→ STATED GOAL
Scan the data below for the string "Take". Show every line where it turns up.

→ GIVEN DATA
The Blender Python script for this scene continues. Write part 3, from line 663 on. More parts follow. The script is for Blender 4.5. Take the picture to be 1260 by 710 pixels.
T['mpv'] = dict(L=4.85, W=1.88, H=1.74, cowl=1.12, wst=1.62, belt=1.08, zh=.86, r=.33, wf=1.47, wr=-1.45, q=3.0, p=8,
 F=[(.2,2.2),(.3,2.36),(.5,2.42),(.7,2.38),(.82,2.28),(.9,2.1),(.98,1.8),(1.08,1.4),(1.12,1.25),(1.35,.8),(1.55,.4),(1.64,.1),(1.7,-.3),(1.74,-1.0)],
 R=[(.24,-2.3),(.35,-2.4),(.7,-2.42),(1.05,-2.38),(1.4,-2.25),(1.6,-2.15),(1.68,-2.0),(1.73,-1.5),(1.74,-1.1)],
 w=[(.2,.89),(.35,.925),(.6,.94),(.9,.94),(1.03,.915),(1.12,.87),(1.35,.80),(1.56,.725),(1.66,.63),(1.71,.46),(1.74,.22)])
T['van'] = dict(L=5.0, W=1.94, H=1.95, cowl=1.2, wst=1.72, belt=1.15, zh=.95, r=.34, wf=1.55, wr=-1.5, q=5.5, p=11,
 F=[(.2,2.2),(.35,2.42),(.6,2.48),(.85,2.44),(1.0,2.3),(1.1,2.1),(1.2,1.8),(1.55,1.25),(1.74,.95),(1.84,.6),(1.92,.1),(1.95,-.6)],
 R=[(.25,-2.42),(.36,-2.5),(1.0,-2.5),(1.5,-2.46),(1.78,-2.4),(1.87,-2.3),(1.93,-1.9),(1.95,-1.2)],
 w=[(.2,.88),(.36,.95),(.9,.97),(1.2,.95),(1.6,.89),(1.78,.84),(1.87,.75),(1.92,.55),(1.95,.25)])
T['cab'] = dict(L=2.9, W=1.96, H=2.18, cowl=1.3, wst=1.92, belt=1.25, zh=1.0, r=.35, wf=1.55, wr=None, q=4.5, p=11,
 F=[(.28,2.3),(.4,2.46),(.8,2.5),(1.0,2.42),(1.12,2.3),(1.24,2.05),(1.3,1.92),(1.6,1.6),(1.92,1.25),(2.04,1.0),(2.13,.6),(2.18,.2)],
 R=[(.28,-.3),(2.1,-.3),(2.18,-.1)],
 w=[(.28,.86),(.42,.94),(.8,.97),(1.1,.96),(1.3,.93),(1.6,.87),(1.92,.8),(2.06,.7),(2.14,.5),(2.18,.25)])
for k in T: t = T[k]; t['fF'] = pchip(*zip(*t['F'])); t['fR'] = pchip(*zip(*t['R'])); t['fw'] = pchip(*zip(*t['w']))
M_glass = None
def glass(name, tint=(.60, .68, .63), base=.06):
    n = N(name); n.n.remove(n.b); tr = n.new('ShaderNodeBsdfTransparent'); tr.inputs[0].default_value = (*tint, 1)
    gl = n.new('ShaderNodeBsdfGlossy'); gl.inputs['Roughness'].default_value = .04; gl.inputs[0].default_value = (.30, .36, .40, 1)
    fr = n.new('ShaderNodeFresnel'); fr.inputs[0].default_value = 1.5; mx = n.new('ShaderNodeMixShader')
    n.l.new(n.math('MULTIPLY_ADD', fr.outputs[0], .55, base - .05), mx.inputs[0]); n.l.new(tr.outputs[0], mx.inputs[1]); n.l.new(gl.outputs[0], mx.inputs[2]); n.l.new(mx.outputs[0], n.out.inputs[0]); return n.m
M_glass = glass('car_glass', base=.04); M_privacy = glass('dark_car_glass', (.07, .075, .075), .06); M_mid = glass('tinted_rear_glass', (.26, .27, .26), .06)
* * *
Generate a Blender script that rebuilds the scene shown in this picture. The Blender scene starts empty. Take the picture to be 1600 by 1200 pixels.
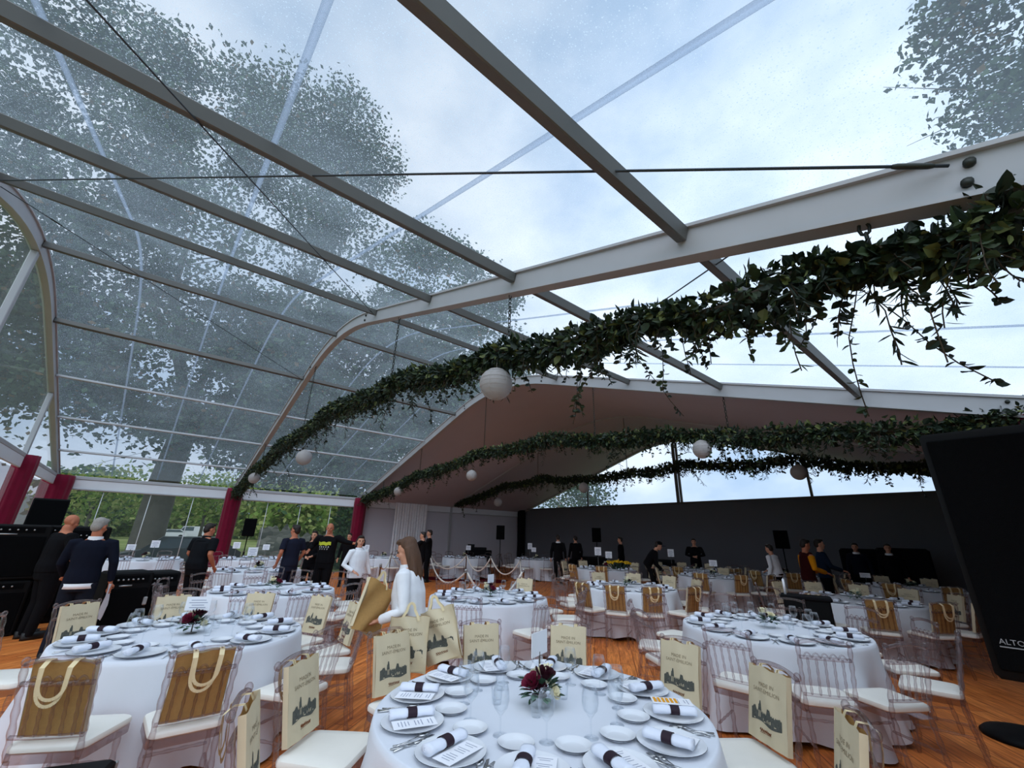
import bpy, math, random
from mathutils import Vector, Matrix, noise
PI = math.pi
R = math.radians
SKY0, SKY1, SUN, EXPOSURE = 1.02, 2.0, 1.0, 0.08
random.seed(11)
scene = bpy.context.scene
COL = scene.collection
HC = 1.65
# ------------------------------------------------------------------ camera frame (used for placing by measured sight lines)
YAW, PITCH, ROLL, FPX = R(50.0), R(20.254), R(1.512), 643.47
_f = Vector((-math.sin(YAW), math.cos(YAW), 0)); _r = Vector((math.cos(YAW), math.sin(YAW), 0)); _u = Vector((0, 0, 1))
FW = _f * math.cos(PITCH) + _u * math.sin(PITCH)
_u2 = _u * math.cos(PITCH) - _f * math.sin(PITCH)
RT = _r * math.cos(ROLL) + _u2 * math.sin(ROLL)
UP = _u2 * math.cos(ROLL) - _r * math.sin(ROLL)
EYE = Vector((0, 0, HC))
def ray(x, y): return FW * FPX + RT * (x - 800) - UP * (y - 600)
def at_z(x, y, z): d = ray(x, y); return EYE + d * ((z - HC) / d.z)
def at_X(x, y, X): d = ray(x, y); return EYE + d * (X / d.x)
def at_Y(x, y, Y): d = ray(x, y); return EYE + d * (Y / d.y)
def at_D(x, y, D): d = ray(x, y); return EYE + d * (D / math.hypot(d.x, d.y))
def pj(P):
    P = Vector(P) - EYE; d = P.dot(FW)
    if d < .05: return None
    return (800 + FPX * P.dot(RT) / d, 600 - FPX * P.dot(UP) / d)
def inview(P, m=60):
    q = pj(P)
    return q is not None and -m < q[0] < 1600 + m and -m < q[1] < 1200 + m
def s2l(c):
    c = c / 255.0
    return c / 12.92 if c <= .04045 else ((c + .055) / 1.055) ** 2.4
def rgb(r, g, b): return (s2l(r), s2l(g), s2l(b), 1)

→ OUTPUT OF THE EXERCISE
The Blender Python script for this scene continues. Write part 3, from line 663 on. More parts follow. The script is for Blender 4.5. Take the picture to be 1260 by 710 pixels.
Generate a Blender script that rebuilds the scene shown in this picture. The Blender scene starts empty. Take the picture to be 1600 by 1200 pixels.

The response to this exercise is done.